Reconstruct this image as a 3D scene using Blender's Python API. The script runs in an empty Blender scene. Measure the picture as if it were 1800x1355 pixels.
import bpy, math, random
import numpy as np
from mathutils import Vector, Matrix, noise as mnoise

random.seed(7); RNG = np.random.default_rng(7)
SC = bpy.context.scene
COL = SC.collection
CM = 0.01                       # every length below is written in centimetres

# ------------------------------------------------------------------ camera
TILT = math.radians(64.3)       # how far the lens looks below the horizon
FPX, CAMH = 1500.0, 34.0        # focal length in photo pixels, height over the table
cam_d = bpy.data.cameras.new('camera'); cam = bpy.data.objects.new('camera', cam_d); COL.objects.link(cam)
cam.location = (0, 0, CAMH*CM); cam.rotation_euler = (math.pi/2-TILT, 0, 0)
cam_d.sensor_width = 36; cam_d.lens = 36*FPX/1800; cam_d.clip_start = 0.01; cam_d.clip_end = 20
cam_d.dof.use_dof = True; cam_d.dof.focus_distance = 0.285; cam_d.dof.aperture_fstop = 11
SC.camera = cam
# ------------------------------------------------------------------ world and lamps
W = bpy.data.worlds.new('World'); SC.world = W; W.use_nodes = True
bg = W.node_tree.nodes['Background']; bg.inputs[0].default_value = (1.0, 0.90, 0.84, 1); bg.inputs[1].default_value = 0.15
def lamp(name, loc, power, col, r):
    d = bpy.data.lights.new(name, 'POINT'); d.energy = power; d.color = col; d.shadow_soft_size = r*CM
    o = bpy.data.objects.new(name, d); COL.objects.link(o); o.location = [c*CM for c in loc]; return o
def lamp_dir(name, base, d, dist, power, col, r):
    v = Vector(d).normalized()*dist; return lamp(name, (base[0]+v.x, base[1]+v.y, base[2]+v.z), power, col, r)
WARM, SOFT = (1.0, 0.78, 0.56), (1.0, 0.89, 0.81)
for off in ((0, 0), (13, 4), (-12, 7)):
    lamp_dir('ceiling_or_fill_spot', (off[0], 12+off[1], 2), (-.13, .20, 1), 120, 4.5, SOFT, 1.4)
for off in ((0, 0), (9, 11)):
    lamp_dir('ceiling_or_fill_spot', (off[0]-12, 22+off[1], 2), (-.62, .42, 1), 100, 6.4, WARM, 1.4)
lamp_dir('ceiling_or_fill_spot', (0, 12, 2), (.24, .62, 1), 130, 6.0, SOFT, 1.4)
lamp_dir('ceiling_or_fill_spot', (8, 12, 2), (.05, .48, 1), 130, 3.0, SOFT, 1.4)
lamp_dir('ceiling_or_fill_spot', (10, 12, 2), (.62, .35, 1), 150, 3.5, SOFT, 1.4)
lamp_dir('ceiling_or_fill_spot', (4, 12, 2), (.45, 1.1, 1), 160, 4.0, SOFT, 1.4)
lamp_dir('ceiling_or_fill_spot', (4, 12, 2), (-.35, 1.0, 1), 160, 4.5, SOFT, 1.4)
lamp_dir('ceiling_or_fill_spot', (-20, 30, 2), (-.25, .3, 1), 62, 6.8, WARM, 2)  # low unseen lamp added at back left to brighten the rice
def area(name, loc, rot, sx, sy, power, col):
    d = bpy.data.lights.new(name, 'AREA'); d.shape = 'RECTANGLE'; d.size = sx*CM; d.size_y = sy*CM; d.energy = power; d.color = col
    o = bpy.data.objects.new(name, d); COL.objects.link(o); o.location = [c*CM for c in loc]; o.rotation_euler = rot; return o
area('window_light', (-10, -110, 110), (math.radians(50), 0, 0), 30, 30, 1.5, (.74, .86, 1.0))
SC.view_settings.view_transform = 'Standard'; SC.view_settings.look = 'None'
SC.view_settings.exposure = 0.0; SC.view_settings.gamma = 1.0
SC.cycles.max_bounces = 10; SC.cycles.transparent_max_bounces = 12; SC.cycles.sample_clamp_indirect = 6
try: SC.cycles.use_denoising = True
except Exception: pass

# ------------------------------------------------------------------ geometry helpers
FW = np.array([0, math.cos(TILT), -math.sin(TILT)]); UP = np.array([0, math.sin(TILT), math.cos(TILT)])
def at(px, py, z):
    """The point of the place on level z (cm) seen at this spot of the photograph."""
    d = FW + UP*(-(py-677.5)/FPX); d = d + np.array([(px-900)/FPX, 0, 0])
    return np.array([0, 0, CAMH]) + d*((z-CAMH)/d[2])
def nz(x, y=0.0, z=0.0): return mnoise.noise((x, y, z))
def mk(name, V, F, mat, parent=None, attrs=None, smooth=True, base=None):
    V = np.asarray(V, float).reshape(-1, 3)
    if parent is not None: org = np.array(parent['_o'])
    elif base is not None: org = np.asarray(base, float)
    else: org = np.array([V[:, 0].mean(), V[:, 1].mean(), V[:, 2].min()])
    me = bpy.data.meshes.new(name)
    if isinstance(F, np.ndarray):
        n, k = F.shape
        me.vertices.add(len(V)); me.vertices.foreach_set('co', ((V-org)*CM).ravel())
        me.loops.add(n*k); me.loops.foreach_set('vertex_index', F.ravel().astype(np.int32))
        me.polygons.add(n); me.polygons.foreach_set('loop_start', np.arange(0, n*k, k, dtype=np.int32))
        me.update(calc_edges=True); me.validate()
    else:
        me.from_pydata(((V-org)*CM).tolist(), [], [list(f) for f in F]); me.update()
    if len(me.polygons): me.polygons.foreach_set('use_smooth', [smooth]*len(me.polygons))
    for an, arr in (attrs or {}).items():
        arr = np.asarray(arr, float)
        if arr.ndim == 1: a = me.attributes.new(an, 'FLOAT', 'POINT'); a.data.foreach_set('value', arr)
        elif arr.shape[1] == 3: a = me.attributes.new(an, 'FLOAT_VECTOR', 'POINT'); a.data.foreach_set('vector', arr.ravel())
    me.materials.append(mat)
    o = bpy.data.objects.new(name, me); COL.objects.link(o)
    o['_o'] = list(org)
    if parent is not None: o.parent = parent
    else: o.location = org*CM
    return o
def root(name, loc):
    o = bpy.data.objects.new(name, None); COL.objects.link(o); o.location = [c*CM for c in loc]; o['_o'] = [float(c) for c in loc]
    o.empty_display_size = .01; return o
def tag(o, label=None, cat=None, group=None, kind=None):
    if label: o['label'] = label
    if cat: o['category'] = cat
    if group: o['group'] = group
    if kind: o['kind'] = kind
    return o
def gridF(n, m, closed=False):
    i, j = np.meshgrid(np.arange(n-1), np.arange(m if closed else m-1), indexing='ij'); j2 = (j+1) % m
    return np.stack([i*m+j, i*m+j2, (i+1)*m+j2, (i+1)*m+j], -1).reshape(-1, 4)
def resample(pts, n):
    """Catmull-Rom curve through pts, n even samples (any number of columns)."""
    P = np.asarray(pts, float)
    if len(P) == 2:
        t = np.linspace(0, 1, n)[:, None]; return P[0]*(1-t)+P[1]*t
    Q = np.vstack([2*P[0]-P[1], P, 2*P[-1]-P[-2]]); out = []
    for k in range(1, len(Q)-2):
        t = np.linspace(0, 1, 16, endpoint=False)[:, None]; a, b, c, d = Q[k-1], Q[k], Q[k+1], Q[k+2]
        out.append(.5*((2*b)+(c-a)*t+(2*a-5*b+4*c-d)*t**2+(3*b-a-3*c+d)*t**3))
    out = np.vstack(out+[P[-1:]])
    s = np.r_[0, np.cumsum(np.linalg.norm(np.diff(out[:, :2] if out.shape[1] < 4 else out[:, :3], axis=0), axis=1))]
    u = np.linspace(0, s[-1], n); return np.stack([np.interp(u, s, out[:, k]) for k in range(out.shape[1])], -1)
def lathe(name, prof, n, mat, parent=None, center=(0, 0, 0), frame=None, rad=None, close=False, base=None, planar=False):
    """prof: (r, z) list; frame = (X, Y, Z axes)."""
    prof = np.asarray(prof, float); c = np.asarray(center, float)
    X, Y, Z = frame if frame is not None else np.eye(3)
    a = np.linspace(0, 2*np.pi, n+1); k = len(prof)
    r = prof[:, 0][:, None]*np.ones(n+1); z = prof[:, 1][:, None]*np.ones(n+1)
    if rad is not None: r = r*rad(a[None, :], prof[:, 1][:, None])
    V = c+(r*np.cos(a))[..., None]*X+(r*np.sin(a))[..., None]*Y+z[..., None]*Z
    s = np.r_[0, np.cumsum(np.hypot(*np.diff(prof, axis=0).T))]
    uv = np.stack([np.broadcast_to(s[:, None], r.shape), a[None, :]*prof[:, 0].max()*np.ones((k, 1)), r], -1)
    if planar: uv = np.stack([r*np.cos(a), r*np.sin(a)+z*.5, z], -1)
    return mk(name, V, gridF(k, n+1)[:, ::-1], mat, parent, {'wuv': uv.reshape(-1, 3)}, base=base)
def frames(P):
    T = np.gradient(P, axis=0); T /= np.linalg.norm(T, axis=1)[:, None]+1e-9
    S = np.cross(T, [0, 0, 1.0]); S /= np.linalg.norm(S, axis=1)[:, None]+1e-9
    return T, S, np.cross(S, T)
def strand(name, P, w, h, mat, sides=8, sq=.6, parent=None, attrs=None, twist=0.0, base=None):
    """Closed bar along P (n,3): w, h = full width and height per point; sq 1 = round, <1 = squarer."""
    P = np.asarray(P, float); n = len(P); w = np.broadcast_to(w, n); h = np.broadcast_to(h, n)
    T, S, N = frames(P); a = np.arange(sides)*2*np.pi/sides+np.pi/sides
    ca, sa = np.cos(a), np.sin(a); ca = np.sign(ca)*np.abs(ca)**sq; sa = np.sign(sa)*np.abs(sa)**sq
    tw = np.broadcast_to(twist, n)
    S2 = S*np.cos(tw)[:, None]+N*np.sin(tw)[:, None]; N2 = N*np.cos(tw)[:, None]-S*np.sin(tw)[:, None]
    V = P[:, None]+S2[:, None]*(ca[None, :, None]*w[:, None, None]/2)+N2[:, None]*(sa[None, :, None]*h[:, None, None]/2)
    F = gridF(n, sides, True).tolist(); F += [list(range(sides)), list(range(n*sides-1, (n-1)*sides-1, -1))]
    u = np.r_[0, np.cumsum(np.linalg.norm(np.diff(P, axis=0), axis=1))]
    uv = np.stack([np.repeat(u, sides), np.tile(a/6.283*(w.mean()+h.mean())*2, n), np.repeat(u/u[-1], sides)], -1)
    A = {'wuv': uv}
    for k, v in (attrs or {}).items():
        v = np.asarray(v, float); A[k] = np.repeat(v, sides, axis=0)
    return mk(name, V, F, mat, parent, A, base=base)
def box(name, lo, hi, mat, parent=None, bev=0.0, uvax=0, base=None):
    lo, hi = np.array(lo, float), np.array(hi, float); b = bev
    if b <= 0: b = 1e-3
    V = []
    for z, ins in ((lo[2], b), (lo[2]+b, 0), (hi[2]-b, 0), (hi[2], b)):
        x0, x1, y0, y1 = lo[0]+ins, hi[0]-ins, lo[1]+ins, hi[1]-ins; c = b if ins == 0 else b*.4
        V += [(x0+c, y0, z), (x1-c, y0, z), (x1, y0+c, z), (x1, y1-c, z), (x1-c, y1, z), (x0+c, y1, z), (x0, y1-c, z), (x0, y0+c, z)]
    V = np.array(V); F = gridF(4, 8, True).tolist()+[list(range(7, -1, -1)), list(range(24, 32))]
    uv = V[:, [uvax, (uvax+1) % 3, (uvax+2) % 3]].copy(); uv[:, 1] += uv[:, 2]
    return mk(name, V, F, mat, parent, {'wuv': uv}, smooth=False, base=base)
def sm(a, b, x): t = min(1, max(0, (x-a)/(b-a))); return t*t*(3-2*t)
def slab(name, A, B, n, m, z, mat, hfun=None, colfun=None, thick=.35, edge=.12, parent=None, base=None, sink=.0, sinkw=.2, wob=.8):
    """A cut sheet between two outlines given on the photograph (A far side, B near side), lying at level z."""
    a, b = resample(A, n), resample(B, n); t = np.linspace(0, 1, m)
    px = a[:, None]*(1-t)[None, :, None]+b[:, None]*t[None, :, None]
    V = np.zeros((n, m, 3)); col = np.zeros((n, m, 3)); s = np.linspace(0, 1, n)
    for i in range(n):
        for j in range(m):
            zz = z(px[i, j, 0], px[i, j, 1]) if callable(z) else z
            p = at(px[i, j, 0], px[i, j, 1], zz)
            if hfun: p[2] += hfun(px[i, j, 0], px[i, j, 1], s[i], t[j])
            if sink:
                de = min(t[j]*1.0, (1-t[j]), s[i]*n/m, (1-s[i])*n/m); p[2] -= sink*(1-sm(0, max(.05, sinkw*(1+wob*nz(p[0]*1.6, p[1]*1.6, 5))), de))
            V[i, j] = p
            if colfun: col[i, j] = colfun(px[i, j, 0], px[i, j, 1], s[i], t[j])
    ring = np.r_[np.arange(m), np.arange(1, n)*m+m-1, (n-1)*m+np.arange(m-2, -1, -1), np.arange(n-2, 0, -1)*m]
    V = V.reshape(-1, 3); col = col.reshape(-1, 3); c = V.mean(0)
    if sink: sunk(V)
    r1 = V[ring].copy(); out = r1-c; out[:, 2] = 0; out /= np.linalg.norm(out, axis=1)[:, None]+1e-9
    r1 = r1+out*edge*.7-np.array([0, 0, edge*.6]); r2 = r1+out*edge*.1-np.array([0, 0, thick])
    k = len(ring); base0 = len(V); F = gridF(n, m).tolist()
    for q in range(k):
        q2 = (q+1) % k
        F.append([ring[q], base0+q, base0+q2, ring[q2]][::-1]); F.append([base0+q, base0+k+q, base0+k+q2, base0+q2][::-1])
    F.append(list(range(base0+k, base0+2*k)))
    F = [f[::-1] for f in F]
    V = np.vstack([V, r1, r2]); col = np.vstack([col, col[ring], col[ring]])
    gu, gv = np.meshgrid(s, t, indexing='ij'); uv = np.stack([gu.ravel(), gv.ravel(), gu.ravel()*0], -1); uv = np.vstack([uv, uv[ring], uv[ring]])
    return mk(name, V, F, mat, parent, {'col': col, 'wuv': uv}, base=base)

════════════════

▶ [Exercise description] Print from the first line through the line that contains "written in centimetres", please, including both, and leave out every line outside that stretch.

▶ [Response to the task]
Reconstruct this image as a 3D scene using Blender's Python API. The script runs in an empty Blender scene. Measure the picture as if it were 1800x1355 pixels.
import bpy, math, random
import numpy as np
from mathutils import Vector, Matrix, noise as mnoise

random.seed(7); RNG = np.random.default_rng(7)
SC = bpy.context.scene
COL = SC.collection
CM = 0.01                       # every length below is written in centimetres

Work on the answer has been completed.